一方、邦題の「愛を読むひと」というのは、まったく正しくない。結局マイケルは愛に殉じることができず、それに代わる手段としてハンナに物語を読むことになったのだ。前半の蜜月時代にハンナに本を朗読してあげるのは、単に頼まれたから、あるいは本を読めばエッチができるという躾と褒美の関係に近く、後半の刑務所にいるハンナに朗読テープを送り届ける行為は、愛というよりは感覚としてはむしろ贖罪だろう。いずれにしても、私が日本にいる映画ファンだったら、タイトルに「愛」がついただけで、それだけでほとんど興味をなくす。こんな十年一日のように進歩のないタイトルの付け方はもういい加減やめてくれないかと心から思う。数%の女性の興味を惹くことはできるかもしれないが、数十%の男性の興味を失うことになるのは賭けてもいい。

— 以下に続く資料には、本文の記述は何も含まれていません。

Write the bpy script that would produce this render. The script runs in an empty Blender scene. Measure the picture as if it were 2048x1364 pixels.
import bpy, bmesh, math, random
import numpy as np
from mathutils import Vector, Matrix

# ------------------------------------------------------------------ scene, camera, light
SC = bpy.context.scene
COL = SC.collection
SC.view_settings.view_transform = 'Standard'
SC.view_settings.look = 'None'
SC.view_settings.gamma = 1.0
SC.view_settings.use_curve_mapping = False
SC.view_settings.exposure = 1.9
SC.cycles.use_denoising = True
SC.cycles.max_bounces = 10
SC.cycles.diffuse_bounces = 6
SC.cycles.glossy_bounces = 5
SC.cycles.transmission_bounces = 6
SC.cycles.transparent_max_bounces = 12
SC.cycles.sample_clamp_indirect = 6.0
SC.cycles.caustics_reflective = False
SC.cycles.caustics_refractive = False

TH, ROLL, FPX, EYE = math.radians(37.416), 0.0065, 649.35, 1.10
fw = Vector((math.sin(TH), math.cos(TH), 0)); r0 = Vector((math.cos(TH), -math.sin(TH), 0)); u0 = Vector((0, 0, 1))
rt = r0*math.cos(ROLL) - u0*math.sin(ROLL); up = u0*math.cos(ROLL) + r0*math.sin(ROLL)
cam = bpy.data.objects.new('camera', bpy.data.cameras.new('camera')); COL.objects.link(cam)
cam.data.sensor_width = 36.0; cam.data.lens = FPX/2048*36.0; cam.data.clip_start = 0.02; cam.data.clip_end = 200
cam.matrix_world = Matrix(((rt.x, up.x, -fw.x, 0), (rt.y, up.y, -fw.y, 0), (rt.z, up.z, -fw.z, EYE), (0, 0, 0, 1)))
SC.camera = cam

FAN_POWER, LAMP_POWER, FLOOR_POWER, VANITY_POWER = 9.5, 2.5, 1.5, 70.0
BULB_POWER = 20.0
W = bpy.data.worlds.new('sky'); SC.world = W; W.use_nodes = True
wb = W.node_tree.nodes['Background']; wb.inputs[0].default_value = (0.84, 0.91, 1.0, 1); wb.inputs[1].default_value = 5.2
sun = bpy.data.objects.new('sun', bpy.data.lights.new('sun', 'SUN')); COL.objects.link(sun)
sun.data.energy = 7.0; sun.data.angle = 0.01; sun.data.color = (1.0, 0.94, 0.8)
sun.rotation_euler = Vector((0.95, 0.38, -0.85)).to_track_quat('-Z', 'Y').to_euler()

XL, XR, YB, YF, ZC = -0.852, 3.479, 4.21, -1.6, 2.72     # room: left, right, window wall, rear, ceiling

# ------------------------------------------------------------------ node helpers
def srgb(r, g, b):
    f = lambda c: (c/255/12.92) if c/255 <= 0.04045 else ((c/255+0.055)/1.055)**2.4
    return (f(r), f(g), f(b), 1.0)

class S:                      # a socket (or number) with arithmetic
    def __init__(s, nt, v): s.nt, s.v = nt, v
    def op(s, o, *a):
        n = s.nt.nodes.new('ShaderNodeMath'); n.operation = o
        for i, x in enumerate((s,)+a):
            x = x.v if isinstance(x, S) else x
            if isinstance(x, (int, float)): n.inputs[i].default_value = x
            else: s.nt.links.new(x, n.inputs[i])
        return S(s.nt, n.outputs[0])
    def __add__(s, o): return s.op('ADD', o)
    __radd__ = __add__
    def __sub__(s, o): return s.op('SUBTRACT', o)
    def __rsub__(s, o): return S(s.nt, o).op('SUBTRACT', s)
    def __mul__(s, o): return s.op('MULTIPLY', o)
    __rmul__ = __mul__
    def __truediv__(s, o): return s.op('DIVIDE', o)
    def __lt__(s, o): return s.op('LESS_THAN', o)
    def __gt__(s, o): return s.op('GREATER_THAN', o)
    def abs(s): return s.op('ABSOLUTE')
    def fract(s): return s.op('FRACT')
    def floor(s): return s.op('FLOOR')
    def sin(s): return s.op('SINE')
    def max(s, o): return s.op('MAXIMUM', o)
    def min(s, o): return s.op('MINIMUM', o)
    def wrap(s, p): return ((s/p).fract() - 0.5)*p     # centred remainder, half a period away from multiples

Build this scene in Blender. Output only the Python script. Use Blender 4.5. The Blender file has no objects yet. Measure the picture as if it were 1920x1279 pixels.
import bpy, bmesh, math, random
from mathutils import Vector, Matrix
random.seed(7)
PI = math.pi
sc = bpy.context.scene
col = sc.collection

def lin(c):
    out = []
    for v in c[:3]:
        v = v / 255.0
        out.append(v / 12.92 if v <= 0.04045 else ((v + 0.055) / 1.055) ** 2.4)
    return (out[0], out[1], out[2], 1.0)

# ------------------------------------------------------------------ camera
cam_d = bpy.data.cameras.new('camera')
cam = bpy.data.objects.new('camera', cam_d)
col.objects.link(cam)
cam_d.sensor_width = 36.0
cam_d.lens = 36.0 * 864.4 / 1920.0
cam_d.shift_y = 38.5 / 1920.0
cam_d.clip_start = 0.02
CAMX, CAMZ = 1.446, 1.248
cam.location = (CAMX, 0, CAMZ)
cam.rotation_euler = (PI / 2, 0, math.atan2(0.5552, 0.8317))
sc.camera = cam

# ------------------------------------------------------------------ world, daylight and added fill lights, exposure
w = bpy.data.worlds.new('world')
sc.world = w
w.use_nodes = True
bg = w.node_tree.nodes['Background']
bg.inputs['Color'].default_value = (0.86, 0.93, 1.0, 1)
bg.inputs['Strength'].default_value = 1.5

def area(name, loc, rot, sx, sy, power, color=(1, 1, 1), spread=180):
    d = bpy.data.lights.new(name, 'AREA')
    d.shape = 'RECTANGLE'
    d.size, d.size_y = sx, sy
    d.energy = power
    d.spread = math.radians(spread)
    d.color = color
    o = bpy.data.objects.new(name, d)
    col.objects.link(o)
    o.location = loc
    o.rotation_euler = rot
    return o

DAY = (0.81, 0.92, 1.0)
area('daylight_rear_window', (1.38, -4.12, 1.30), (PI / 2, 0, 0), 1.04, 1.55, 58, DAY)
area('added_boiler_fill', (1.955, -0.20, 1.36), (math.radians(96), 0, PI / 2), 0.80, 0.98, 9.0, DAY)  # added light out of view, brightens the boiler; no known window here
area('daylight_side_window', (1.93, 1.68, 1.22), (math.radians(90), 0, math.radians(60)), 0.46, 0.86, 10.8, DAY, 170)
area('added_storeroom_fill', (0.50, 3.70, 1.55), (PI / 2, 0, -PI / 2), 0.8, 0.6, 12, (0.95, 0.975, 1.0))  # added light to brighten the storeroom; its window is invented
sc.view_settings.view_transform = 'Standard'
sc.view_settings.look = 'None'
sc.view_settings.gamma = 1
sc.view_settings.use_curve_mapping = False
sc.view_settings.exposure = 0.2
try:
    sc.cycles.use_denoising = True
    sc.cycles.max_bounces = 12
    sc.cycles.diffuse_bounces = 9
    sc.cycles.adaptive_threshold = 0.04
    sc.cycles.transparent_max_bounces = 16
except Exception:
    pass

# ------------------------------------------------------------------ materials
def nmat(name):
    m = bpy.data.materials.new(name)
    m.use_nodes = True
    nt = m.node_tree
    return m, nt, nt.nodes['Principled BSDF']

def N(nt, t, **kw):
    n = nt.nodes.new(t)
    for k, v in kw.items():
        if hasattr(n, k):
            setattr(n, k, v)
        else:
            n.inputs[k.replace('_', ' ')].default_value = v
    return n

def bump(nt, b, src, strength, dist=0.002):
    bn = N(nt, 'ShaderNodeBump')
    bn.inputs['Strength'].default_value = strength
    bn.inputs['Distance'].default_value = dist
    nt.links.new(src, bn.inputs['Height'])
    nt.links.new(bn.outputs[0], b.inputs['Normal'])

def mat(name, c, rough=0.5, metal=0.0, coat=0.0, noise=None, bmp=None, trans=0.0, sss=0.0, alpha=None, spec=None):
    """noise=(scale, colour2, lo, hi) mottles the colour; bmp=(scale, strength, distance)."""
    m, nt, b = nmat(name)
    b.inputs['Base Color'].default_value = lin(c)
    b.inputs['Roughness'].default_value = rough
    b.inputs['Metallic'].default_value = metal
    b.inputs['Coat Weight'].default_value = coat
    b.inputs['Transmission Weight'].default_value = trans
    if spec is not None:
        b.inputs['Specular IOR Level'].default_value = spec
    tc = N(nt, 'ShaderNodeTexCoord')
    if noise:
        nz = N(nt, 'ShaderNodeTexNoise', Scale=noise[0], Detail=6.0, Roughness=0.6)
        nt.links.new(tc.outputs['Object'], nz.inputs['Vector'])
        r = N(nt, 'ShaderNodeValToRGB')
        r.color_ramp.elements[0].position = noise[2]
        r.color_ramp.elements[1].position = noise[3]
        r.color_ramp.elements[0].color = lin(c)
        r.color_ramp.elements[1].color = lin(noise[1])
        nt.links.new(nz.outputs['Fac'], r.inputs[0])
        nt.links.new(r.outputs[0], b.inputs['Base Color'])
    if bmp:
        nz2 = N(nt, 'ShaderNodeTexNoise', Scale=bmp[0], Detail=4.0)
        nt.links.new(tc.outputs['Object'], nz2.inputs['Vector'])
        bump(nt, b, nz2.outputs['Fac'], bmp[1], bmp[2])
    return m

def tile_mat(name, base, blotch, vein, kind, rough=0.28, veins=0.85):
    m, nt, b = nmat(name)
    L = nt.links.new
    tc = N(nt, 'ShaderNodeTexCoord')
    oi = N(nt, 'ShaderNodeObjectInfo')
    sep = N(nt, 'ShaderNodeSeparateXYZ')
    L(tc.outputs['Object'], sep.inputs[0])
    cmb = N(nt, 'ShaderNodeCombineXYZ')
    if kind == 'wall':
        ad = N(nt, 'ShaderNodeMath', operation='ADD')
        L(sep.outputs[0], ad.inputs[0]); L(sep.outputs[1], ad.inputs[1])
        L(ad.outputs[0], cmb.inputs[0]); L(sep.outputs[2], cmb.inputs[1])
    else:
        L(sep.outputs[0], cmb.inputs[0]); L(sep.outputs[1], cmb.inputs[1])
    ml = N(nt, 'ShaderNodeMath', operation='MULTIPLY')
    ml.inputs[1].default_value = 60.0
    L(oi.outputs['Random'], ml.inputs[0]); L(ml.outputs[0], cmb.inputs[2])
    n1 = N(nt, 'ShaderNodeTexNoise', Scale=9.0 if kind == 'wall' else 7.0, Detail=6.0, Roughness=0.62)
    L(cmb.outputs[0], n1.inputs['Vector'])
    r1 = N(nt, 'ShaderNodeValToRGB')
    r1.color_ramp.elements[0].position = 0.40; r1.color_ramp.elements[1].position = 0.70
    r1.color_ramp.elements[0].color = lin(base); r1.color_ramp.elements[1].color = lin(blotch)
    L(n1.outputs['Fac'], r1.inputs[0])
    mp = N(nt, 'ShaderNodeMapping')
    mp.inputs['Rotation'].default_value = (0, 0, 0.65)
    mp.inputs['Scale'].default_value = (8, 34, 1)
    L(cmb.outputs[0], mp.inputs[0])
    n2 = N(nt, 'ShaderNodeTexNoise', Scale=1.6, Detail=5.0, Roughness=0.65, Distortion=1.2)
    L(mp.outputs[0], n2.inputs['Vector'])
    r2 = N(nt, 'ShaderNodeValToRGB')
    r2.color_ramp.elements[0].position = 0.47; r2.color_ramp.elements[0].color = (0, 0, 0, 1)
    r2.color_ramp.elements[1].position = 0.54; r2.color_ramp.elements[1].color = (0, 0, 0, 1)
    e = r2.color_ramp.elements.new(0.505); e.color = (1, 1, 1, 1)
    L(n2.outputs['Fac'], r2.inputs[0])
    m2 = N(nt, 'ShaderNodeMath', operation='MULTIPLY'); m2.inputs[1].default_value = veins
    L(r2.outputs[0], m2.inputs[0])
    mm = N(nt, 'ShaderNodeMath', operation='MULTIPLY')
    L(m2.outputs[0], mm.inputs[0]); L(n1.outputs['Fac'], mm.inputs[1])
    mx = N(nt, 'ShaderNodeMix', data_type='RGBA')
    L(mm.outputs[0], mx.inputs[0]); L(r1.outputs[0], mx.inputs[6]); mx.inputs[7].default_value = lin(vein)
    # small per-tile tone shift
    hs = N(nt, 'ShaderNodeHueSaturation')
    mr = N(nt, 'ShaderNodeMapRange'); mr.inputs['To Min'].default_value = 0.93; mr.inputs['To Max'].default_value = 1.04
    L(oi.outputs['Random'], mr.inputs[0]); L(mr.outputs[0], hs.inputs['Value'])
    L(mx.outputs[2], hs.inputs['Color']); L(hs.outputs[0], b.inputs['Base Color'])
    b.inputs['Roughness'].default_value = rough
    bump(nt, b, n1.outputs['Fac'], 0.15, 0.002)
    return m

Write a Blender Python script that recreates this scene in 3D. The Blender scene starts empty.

上映が終わってエンド・クレジットが流れ始めると、製作にシドニー・ポラックとアンソニー・ミンゲラという二人の主として演出家として知られる名前が揃って現れてあっと思わせられる。二人とも昨年続け様に死去しているのだった。映画が墓地のシーンで終わっているのは何かの暗合か、それとも意図したことなのかという思いにとらわれた。